In the same chapter vs. 2 it says “One evening David got up from his bed and walked around on the roof of the palace. From the roof he saw a woman bathing.” This is my second warning and it is in the form of a quote from our very own Pastor Gregg Jackson “Nothing good happens after 11pm.” David was in a place he should not have been and he was out late just looking around. If you are going to be out with the person you are attracted to don’t do at night and if you have any question about being out with the one you are attracted to go back up and read the previous paragraph. With that being said sin is darkness, and darkness has no place in the light. Sin has a greater pull at night and our flesh is more susceptible to it then too. It is easier to conceal what you are doing and easier to get caught up in the moment. Before you even realize it you will have stumbled and the next time it will be even easier to get back to the same place and easier to justify going farther.
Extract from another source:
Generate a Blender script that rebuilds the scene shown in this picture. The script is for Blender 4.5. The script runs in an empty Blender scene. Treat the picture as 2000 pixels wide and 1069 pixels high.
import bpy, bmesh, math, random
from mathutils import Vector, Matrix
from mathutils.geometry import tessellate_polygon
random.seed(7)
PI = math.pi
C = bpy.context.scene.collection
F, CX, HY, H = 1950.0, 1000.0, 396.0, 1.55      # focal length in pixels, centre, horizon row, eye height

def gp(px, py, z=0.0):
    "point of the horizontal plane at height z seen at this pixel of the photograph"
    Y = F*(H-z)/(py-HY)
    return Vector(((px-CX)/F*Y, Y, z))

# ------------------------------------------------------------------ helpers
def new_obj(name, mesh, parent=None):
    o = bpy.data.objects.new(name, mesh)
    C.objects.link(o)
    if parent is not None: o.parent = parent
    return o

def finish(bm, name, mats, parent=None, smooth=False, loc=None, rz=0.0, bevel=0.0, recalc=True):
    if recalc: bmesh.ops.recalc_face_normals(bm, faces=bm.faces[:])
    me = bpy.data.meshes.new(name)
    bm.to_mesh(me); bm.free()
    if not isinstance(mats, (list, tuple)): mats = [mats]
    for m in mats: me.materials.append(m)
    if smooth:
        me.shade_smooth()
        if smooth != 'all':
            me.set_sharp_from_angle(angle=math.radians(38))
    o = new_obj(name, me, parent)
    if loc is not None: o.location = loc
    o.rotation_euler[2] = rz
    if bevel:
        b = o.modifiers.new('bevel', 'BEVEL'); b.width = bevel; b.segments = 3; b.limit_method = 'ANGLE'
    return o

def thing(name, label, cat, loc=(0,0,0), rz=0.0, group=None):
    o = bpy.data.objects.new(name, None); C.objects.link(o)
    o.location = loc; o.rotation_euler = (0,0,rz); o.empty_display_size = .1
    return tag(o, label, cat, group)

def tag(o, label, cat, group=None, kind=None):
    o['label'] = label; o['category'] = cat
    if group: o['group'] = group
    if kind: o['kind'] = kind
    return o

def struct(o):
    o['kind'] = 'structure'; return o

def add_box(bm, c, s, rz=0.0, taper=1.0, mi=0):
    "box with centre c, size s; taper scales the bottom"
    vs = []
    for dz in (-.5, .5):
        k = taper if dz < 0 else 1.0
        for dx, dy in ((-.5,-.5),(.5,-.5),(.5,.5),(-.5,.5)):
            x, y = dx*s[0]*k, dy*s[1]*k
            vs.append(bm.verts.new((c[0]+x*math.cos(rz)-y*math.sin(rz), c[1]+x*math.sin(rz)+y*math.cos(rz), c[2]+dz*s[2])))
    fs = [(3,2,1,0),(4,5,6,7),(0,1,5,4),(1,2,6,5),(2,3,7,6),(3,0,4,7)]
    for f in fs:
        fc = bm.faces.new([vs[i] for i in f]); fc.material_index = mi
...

I don’t think that there should be a chronological age limit on “dating” (yes I have called it dating, you can call it whatever you want, courting, building a friendship,… whatever, a rose by any other name is still a rose and this is most easily referred to as “dating”). As I was saying, I don’t think that you can put an age limit on dating. Now, let’s use some common sense here, I am not saying that a 12 year old should be allowed to date. What I am saying is that just because a person is 18 or even 42 that he or she has reached some magical age where dating is OK. I believe it is a maturity issue, and not just a social maturity. I believe that before a person can pursue a relationship with the opposite sex he should first be pursuing a relationship with Jesus. She should have a realization of who she is in Christ and have Him at the forefront of her life.

I am pretty sure that the Bible says, in one of those Commandment things, that “I am the Lord your God and there shall be only a couple other little gods before Me.” Of course I jest. I hope we all know that it says “no other gods”. My point is that if a young man or woman doesn’t know who he or she is in Christ and does not have a foundation upon which to build a relationship then that relationship will become an idol in the life of that young person. How often have you heard “I don’t know what I will do if he, or she, breaks up with me”? This is a definite sign that the relationship is an idol. My hope is in the Lord, it cannot be in any man or woman, it has to be in the Lord. If a person, no matter the age, cannot say that, then he has no business dating. If dating does occur without Christ as the most important part of the relationship then the relationship will consume the couple and it will bring destruction in their lives.

I am not saying that we have to be perfect Christians before we can date because that will never happen on this earth. What I am saying is that we have to be Christ centered and focused on a walk with Him as the Lord of our lives. We have to be able to realize when the relationship is becoming and idol and make a mature decision to step away from it until our focus is returned to Christ. This is true in more than just dating. I have seen it in my own life with my job, my hobbies, and even in my “ministry”. Until a person exhibits this amount of character in his life he should not even consider dating. The problem is that, as fallible humans, we have a hard time being honest with ourselves and realizing when these things are becoming idols. We must be willing to seek Godly counsel and open to hearing what that counsel might say to us when it corrects or challenges us.

One last thing, be wary of anyone who tells you to follow your heart. In Jeremiah 17:9 it says “The heart is deceitful above all things and beyond cure. Who can understand it?” When someone tells you to follow your heart they are actually telling you to follow your flesh. The correct advice would be to listen to the Holy Spirit and dive into the Bible to make your decision based on Godly principles not fleshly desires.